De même, dans les villes, s’il existe des quartiers européens
et musulmans, il ne s’agit pas d’une distinction légale. C’est avant tout une
pression sociale et économique qui rend la mobilité entre ces zones impossibles
plutôt que l’intervention directe de l’Etat.
Ce contrôle des Algériens a-t-il des effets en France
à l’époque?
Oui, des effets très importants, car on peut dire que la
circulation des Algériens mène à la création de la carte nationale d’identité
en France.
Lorsqu’elle commence juste avant la Première Guerre
Mondiale, la migration des Algériens en France ne pose pas de problème
officiel, et elle se fait avec peu de surveillance. Dans l’entre-deux-guerres,
les besoins économiques fluctuants en main-d’oeuvre algérienne mènent à des
tentatives pour contrôler la mobilité des Algériens vers la métropole. Celles-ci
tentent soit de les encadrer avant le départ (en rendant l’autorisation
préalable obligatoire avant l’embarquement), soit en organisant l’encadrement
des Algériens en métropole avec des services de police spécialisés qui répètent
les techniques de surveillance des indigènes sur le territoire métropolitain.

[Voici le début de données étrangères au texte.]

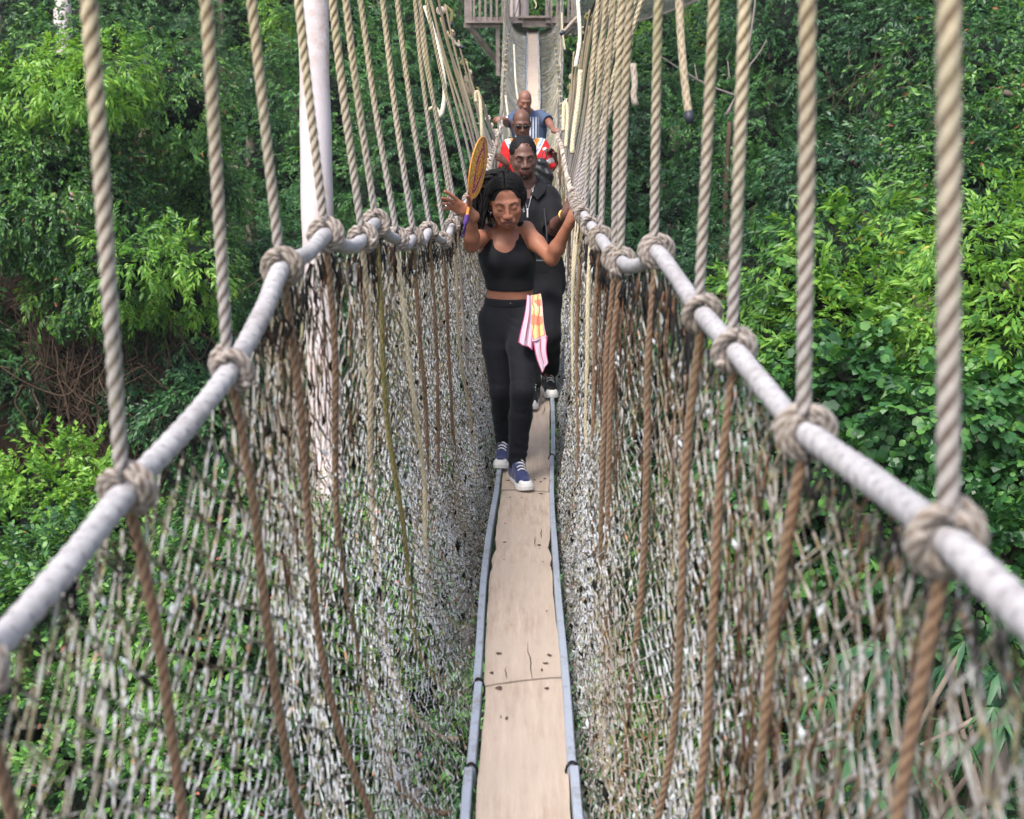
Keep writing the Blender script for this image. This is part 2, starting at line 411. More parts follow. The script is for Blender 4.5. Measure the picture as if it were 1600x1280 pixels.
def make_tree(name, label, lobes, kind, size, dens, seed, lm, trunk=None, bark=None, cat='tree', group=None, tuft=.55, gaps=.25, droop=.15, corek=.5):
    L = np.array(lobes, float); cx, cy = L[:, 0].mean(), L[:, 1].mean()
    if trunk is None: trunk = (cx, cy, L[:, 2].max(), .35)
    x, y, zt, r = trunk; gz = float(ground_z(x, y)) - .3
    root = thing(name, (x, y, gz), label, cat, group)
    crown_later('crown', lm, root, lobes, kind, size, dens, seed, droop, tuft, gaps)
    co = cores(lobes, seed, corek)
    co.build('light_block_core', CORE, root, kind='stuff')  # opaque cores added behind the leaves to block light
    trunk_mb((x, y, gz), (x + .3, y, zt), r, r * .45, [l[:3] for l in lobes][:10], seed).build('trunk', bark or BARK, root)
    return root
def stack(px0, px1, py0, py1, D0, D1, n, rx, rz, seed, ry=None, jit=.3):
    """lobes filling a pixel rectangle of the photograph at depths D0..D1: real ellipsoids in space"""
    g = np.random.default_rng(seed); out = []
    cols = max(1, round(math.sqrt(n * (px1 - px0) / max(1, (py1 - py0))))); rows = max(1, math.ceil(n / cols))
    for a in range(rows):
        for b in range(cols):
            fx = (b + .5 + g.uniform(-jit, jit)) / cols; fy = (a + .5 + g.uniform(-jit, jit)) / rows
            D = D1 + (D0 - D1) * fy + g.uniform(-.06, .06) * D0
            c = atD(px0 + fx * (px1 - px0), py0 + fy * (py1 - py0), D); s = g.uniform(.75, 1.25)
            out.append((c[0], c[1], c[2], rx * s, (ry or rx) * s, rz * s * g.uniform(.85, 1.15)))
    return out

# far forest on the slope, tree by tree
FAR = [  # px0, px1, py0, py1, D0, D1, lobes, rx, rz, kind, size, material, label
 (-150, 120, -120, 260, 44, 52, 7, 2.6, 2.0, 'fine', .62, LEAF_DARK, 'dark tree at the far left behind the vine covered tree'),
 (110, 300, -140, 190, 42, 50, 8, 2.3, 1.7, 'fine', .62, LEAF_MID, 'green tree whose crown shows above the vine covered tree'),
 (270, 420, -60, 300, 43, 50, 8, 2.1, 1.7, 'fine', .6, LEAF_DARK, 'dark forest tree between the second and third rope from the left'),
 (300, 480, 180, 430, 37, 43, 7, 1.9, 1.4, 'fine', .58, LEAF_MID, 'mid green tree below the dark one left of the pale trunk'),
 (400, 560, -140, 120, 44, 52, 7, 2.3, 1.7, 'fine', .62, LEAF_LIME, 'bright yellow green crown at the top edge behind the pale trunk'),
 (520, 660, -80, 190, 41, 48, 8, 2.0, 1.6, 'fine', .58, LEAF_MID, 'mid green crown right of the pale trunk near the top edge'),
 (500, 650, 150, 400, 35, 40, 8, 1.8, 1.4, 'fine', .55, LEAF_MID, 'leafy tree behind the left ropes, right of the pale trunk, low'),
 (620, 800, -120, 110, 44, 52, 8, 2.2, 1.7, 'fine', .6, LEAF_MID, 'green crown behind the left side of the timber platform'),
 (640, 800, 90, 330, 36, 42, 7, 2.0, 1.6, 'fine', .56, LEAF_DARK, 'dark tree under the timber platform, behind its slanting brace'),
 (790, 900, -140, 60, 46, 54, 5, 2.2, 1.7, 'fine', .62, LEAF_LIME, 'light crown seen through the opening of the timber platform'),
 (860, 1010, 40, 300, 40, 46, 8, 2.1, 1.7, 'fine', .6, LEAF_DARK, 'very dark tree right of the walkway behind the bunched ropes'),
 (990, 1130, -60, 190, 42, 48, 7, 2.1, 1.6, 'fine', .6, LEAF_LIME, 'light green crown behind the loose rope end on the right'),
 (960, 1120, 180, 430, 33, 38, 8, 1.8, 1.4, 'fine', .54, LEAF_DARK, 'dark green tree behind the right rail, below the loose rope end'),
 (1100, 1260, 60, 330, 33, 39, 9, 1.8, 1.5, 'fine', .54, LEAF_MID, 'mid green tree between the third and fourth rope on the right'),
 (1080, 1330, -140, 80, 44, 50, 7, 2.4, 1.8, 'fine', .62, LEAF_DARK, 'dark crown at the top edge behind the right ropes'),
 (1230, 1480, -140, 130, 34, 40, 9, 2.3, 1.9, 'fine', .56, LEAF_DARK, 'large dark tree hung with vines at the upper right'),
 (1240, 1420, 100, 330, 36, 40, 7, 2.0, 1.7, 'fine', .54, LEAF_DARK, 'dark hollow of forest with dangling stems at the upper right'),
 (1460, 1760, -140, 120, 32, 38, 8, 2.3, 1.9, 'fine', .56, LEAF_DARK, 'dark tree in the upper right corner'),
]
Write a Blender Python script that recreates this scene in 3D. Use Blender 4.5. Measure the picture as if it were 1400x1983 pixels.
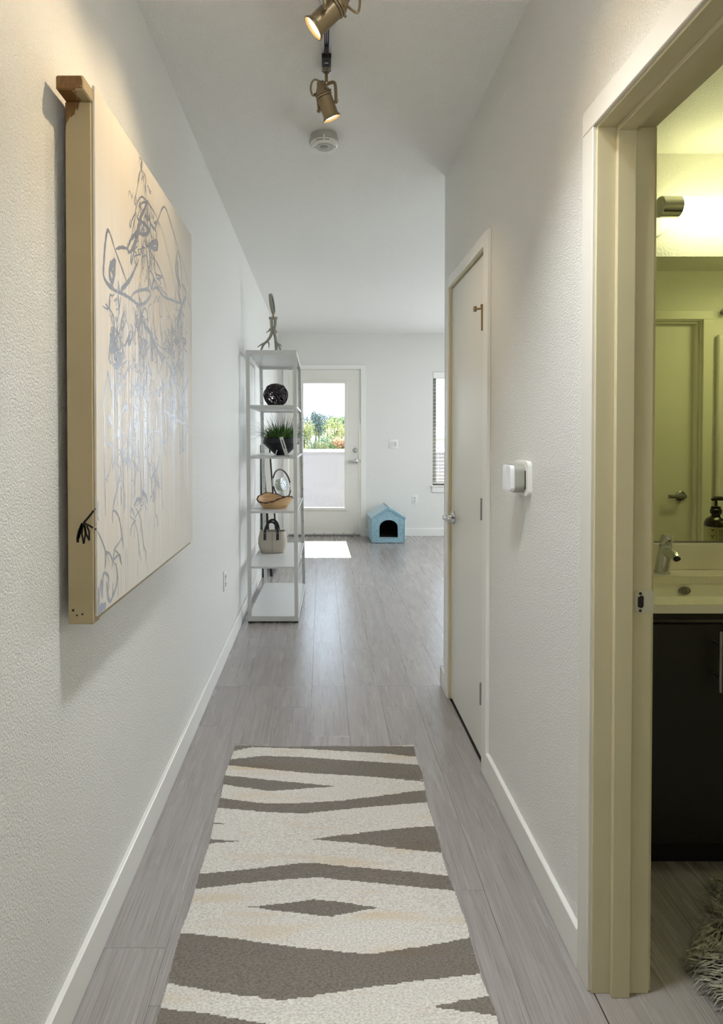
import bpy, bmesh, math, random
from math import sin, cos, pi, radians, sqrt
from mathutils import Vector, Matrix, Quaternion

for _o in list(bpy.data.objects):
    bpy.data.objects.remove(_o)
scene = bpy.context.scene
COL = scene.collection

def lin(c):
    return tuple((v / 255 / 12.92) if v / 255 <= .04045 else ((v / 255 + .055) / 1.055) ** 2.4 for v in c)

# ------------------------------------------------------------------ camera
F, XV, YH, TILT = 1200.0, 623.0, 845.5, radians(0.9)
YP = YH + F * math.tan(TILT)
cd = bpy.data.cameras.new('camera')
cam = bpy.data.objects.new('camera', cd)
COL.objects.link(cam)
cam.location = (0, 0, 1.31)
cam.rotation_euler = (pi / 2 - TILT, 0, 0)
cd.sensor_fit = 'VERTICAL'
cd.sensor_height = 36.0
cd.lens = F / 1983 * 36.0
cd.shift_x = (700 - XV) / 1983
cd.shift_y = -(991.5 - YP) / 1983
cd.clip_start = .02
cd.clip_end = 600
scene.camera = cam

# ------------------------------------------------------------------ sky, sun, exposure
world = bpy.data.worlds.new('sky')
scene.world = world
world.use_nodes = True
wn = world.node_tree.nodes
wl = world.node_tree.links
bg = wn['Background']
bg.inputs[1].default_value = 2.2
tc = wn.new('ShaderNodeTexCoord')
sx = wn.new('ShaderNodeSeparateXYZ')
wl.new(tc.outputs['Generated'], sx.inputs[0])
rp = wn.new('ShaderNodeValToRGB')
rp.color_ramp.elements[0].position = 0.0
rp.color_ramp.elements[0].color = (.84, .91, 1, 1)
rp.color_ramp.elements[1].position = .8
rp.color_ramp.elements[1].color = (.55, .74, 1, 1)
wl.new(sx.outputs['Z'], rp.inputs[0])
wl.new(rp.outputs[0], bg.inputs[0])

sd = bpy.data.lights.new('sun', 'SUN')
sd.energy = 14.0
sd.angle = radians(.35)
sd.color = (1, .97, .92)
sun = bpy.data.objects.new('sun', sd)
COL.objects.link(sun)
sun.rotation_euler = Vector((.012, -1, -.93)).to_track_quat('-Z', 'Y').to_euler()
sun.location = (0, 20, 20)

vs = scene.view_settings
vs.view_transform = 'Standard'
vs.look = 'None'
vs.exposure = 0.95
vs.gamma = 1.0
vs.use_curve_mapping = False
scene.cycles.use_denoising = True
scene.cycles.diffuse_bounces = 6
scene.cycles.glossy_bounces = 5
scene.cycles.transparent_max_bounces = 16
scene.cycles.max_bounces = 12
scene.cycles.sample_clamp_indirect = 6.0
scene.cycles.caustics_reflective = False
scene.cycles.caustics_refractive = False

W_FILL_DOWNLIGHT = 84.0
W_FILL_LIVING = 12.0
W_SPOT = 7.0
# added fill lamps, daylight stand-ins at the unseen living room windows (window_2, window_3)
def window_fill(loc, rot, w, h, watts):
    d = bpy.data.lights.new('window_fill', 'AREA')
    d.shape = 'RECTANGLE'
    d.size, d.size_y = w, h
    d.energy = watts
    d.color = (.84, .92, 1.0)
    o = bpy.data.objects.new('window_fill', d)
    COL.objects.link(o)
    o.location, o.rotation_euler = loc, rot
window_fill((4.50, 5.9, 1.45), (0, pi / 2, 0), 1.4, 3.1, 14.0)
window_fill((3.68, 8.10, 1.41), (-pi / 2, 0, 0), 1.3, 1.4, 42.0)
E_BATH_TUBE = 6.0
W_FILL_UPLIGHT = 20.0
W_FILL_BATH = 2.4

# ------------------------------------------------------------------ materials
def newmat(name):
    m = bpy.data.materials.new(name)
    m.use_nodes = True
    return m, m.node_tree.nodes, m.node_tree.links, m.node_tree.nodes['Principled BSDF']

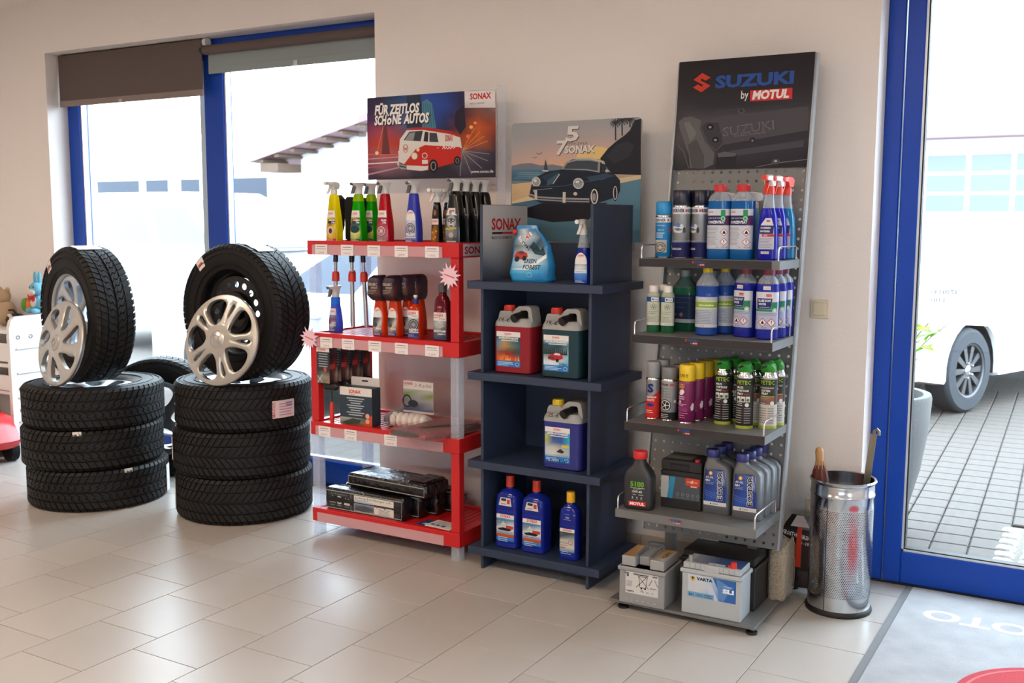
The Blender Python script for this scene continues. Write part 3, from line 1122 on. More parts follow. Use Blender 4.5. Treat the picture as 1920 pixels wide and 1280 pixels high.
# the one behind the door: front left wheel shows beside the planter
hd = Vector((-0.37, -0.93, 0)).normalized()
lf = Vector((0.93, -0.37, 0)).normalized()
org = Vector((-1.0, 9.0, 0)) - hd * 1.3 - lf * 0.88
car('parked_car', 'white car with dark ten-spoke wheel parked behind the planter', tuple(org), math.degrees(math.atan2(hd.y, hd.x)), R=0.345)
car('parked_car', 'white tall car parked outside the left window pane', (-9.5, 9.2, 0), 0, zr=1.86, belt=1.2, hood=1.12, Lh=2.3)
car('parked_car', 'white car with arched wheel parked outside the right window pane', (-5.3, 7.1, 0), 180, zr=1.45, belt=0.93, hood=.9)

# ================================================================== WHEELS AND TYRES
def tyre_profile(R, W, rr):
    h = W / 2
    half = [(rr, h * .80), (rr + .004, h * .90), (rr + .018, h * .93), (rr + .035, h * .97), (rr + (R - rr) * .45, h * 1.0), (rr + (R - rr) * .72, h * .985), (R - .028, h * .93), (R - .012, h * .86), (R - .009, h * .80)]
    return [(r, -z) for r, z in half] + [(r, z) for r, z in half[::-1]] + [(rr - .008, h * .5), (rr - .008, -h * .5), half[0][:1] + (-half[0][1],)]


def tread(R, W, n, slant, curve, zig=False):
    """raised lugs in a V; two blocks per side per pitch"""
    mb = MB()
    h = W / 2
    dth = 2 * PI / n
    for i in range(n):
        for sd in (1, -1):
            ph = dth * (i + (0.5 if sd < 0 and zig else 0))
            for z0, z1, seg, fill in ((.05, .44, 3, .80), (.50, .80, 2, .78), (.83, .97, 2, .74)):
                rows = []
                for k in range(seg + 1):
                    q = z0 + (z1 - z0) * k / seg
                    a = ph + slant * dth * (q ** curve)
                    if zig and z0 < .3:
                        a += dth * .18 * (1 if k % 2 else -1)
                    rr_ = R - .0 if q < .82 else R - (q - .82) / .15 * .014
                    rows.append([(a, rr_, q), (a + dth * fill, rr_, q)])
                V, F = [], []
                for k, row in enumerate(rows):
                    for (a, r, q) in row:
                        V.append((r * math.cos(a), r * math.sin(a), sd * q * h))
                    for (a, r, q) in row:
                        r -= .011
                        V.append((r * math.cos(a), r * math.sin(a), sd * q * h))
                for k in range(seg):
                    b = k * 4
                    F += [(b, b + 1, b + 5, b + 4), (b, b + 4, b + 6, b + 2), (b + 1, b + 3, b + 7, b + 5)]
                F += [(0, 2, 3, 1), (seg * 4, seg * 4 + 1, seg * 4 + 3, seg * 4 + 2)]
                mb.add(V, F)
    return mb


TREADM = mat('tread_rubber', '#171617', 0.6, spec=0.3)
STEEL = mat('black_steel_rim', '#0e0e10', 0.3, 0.3)
SILVER = mat('silver_paint', '#b9b6b1', 0.32, 0.75)
SILVER2 = mat('silver_rim', '#b4b8bd', 0.28, 0.85)
STICK = mat('paper_sticker', '#d8d3cc', 0.6)
TY = {}


def tyre_mesh(key, R, W, rr, n, slant, curve, zig):
    body = MB().lathe(tyre_profile(R, W, rr), 96, cap=False).mesh('tyre', TYRE, 50)
    tr_ = tread(R, W, n, slant, curve, zig).mesh('tread', TREADM, 0)
    rb = MB()
    for s in (1, -1):   # raised rings on the sidewall
        for f in (.22, .62):
            r = rr + (R - rr) * f
            z = s * W / 2 * (.985 if f < .5 else 1.0)
            rb.lathe([(r - .003, z - s * .004), (r - .001, z + s * .002), (r + .002, z + s * .002), (r + .004, z - s * .004)], 72, cap=False)
    TY[key] = (body, tr_, rb.mesh('sidewall_ring', TYRE, 40), R, W, rr)


tyre_mesh('L', 0.372, 0.218, 0.222, 62, 1.6, 1.0, True)
tyre_mesh('R', 0.356, 0.238, 0.222, 66, 2.6, 0.8, False)
tyre_mesh('B', 0.360, 0.200, 0.225, 60, 1.1, 1.0, False)


def hole(a, da, r0, r1, n=16, p=2.6, skew=0.0):
    """rounded wedge opening in polar space"""
    L_ = []
    for i in range(n):
        t = 2 * PI * i / n
        c, s_ = math.cos(t), math.sin(t)
        u = math.copysign(abs(c) ** (2 / p), c)
        v = math.copysign(abs(s_) ** (2 / p), s_)
        r = (r0 + r1) / 2 + (r1 - r0) / 2 * u
        w = da * (0.62 + 0.38 * (u + 1) / 2)
        th_ = a + v * w + skew * (r - r0)
        L_.append((r * math.cos(th_), r * math.sin(th_)))
    return L_[::-1]


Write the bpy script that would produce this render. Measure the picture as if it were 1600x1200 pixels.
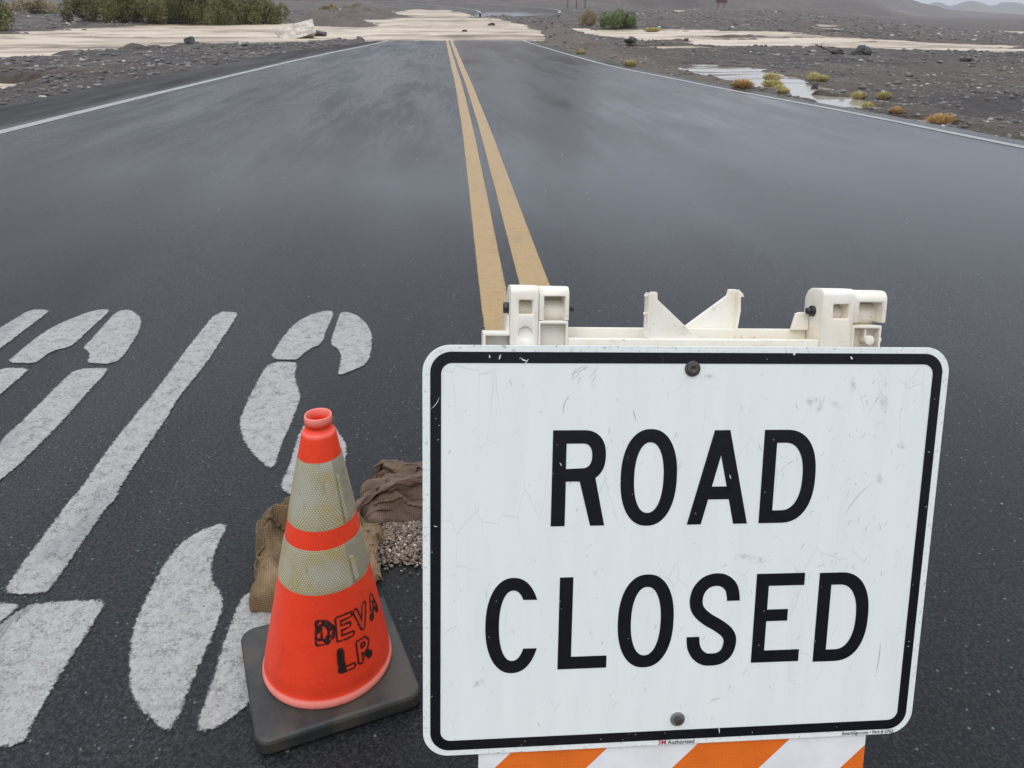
import bpy, bmesh, math, random
import numpy as np
from mathutils import Vector, Matrix, noise as mnoise

for o in list(bpy.data.objects):
    bpy.data.objects.remove(o, do_unlink=True)
scene = bpy.context.scene
COL = scene.collection
random.seed(7)
RNG = np.random.default_rng(11)
R = math.radians

# ------------------------------------------------------------------ camera
CAM_H = 1.45
cd = bpy.data.cameras.new('camera')
cam = bpy.data.objects.new('camera', cd)
COL.objects.link(cam)
cd.sensor_fit = 'HORIZONTAL'
cd.sensor_width = 36.0
cd.lens = 36.0 * 1200.0 / 1600.0
cd.clip_start = 0.05
cd.clip_end = 20000
cam.location = (0, 0, CAM_H)
cam.rotation_euler = (R(90 - 25.72), 0, R(-4.68))
scene.camera = cam

# ------------------------------------------------------------------ sky, sun, exposure
SUN_EL, SUN_AZ = R(58), R(205)
world = bpy.data.worlds.new('World')
scene.world = world
world.use_nodes = True
wn = world.node_tree
wn.nodes.clear()
def wnode(t, **k):
    n = wn.nodes.new(t)
    for a, b in k.items():
        setattr(n, a, b)
    return n
sky = wnode('ShaderNodeTexSky', sky_type='NISHITA', sun_disc=False, sun_elevation=SUN_EL, sun_rotation=SUN_AZ)
sky.dust_density = 4.0
sky.air_density = 1.0
# overcast: the blue sky shows through an even cloud deck that is brighter towards the zenith
tc = wnode('ShaderNodeTexCoord')
sep = wnode('ShaderNodeSeparateXYZ')
wn.links.new(tc.outputs['Generated'], sep.inputs[0])
mr = wnode('ShaderNodeMapRange')
mr.inputs['From Min'].default_value = 0.0
mr.inputs['From Max'].default_value = 1.0
mr.inputs['To Min'].default_value = 6.1
mr.inputs['To Max'].default_value = 18.2
wn.links.new(sep.outputs['Z'], mr.inputs['Value'])
cn = wnode('ShaderNodeTexNoise')
cn.inputs['Scale'].default_value = 2.6
cn.inputs['Detail'].default_value = 5
cm = wnode('ShaderNodeMapping')
cm.inputs['Scale'].default_value = (1, 1, 3.5)
wn.links.new(tc.outputs['Generated'], cm.inputs[0])
wn.links.new(cm.outputs[0], cn.inputs['Vector'])
cr = wnode('ShaderNodeMapRange')
cr.inputs['From Min'].default_value = 0.25
cr.inputs['From Max'].default_value = 0.75
cr.inputs['To Min'].default_value = 0.93
cr.inputs['To Max'].default_value = 1.07
wn.links.new(cn.outputs[0], cr.inputs['Value'])
mu = wnode('ShaderNodeMath', operation='MULTIPLY')
wn.links.new(mr.outputs[0], mu.inputs[0])
wn.links.new(cr.outputs[0], mu.inputs[1])
vc = wnode('ShaderNodeVectorMath', operation='SCALE')
vc.inputs[0].default_value = (0.905, 0.98, 1.10)
wn.links.new(mu.outputs[0], vc.inputs['Scale'])
mix = wnode('ShaderNodeMix', data_type='RGBA')
mix.inputs['Factor'].default_value = 0.94
wn.links.new(sky.outputs[0], mix.inputs['A'])
wn.links.new(vc.outputs[0], mix.inputs['B'])
bg = wnode('ShaderNodeBackground')
bg.inputs['Strength'].default_value = 0.1
wn.links.new(mix.outputs['Result'], bg.inputs[0])
wo = wnode('ShaderNodeOutputWorld')
wn.links.new(bg.outputs[0], wo.inputs[0])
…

Mais le plus gros problème émerge après l’abolition de
l’indigénat en 1944. Après cette date, en théorie, rien ne distingue les
Algériens d’autres citoyens français une fois en métropole. Or, avec
l’irruption de la guerre d’indépendance algérienne en 1954, le contrôle des Algériens
devient extrêmement stratégique. La carte d’identité est nécessaire à tous ceux
qui souhaiteraient se rendre d’Algérie en métropole, mais à cette date, les
cartes d’identités ne sont pas nationales - elles sont délivrées par les préfectures
sans unité véritable. Cela donne lieu à des fraudes possibles de faux papiers
délivrés dans les préfectures algériennes. C’est dans ce contexte que, le 22
octobre 1955, on crée la carte nationale d’identité avec un modèle uniforme sur
tout le territoire national. C’est la particularité de l’histoire algérienne: l’assimilation
de l’Algérie à la France pendant plus de cent ans fait que ce n’est pas juste
l’Algérie qui devient française, mais la France métropolitaine qui est
influencée par sa colonie algérienne.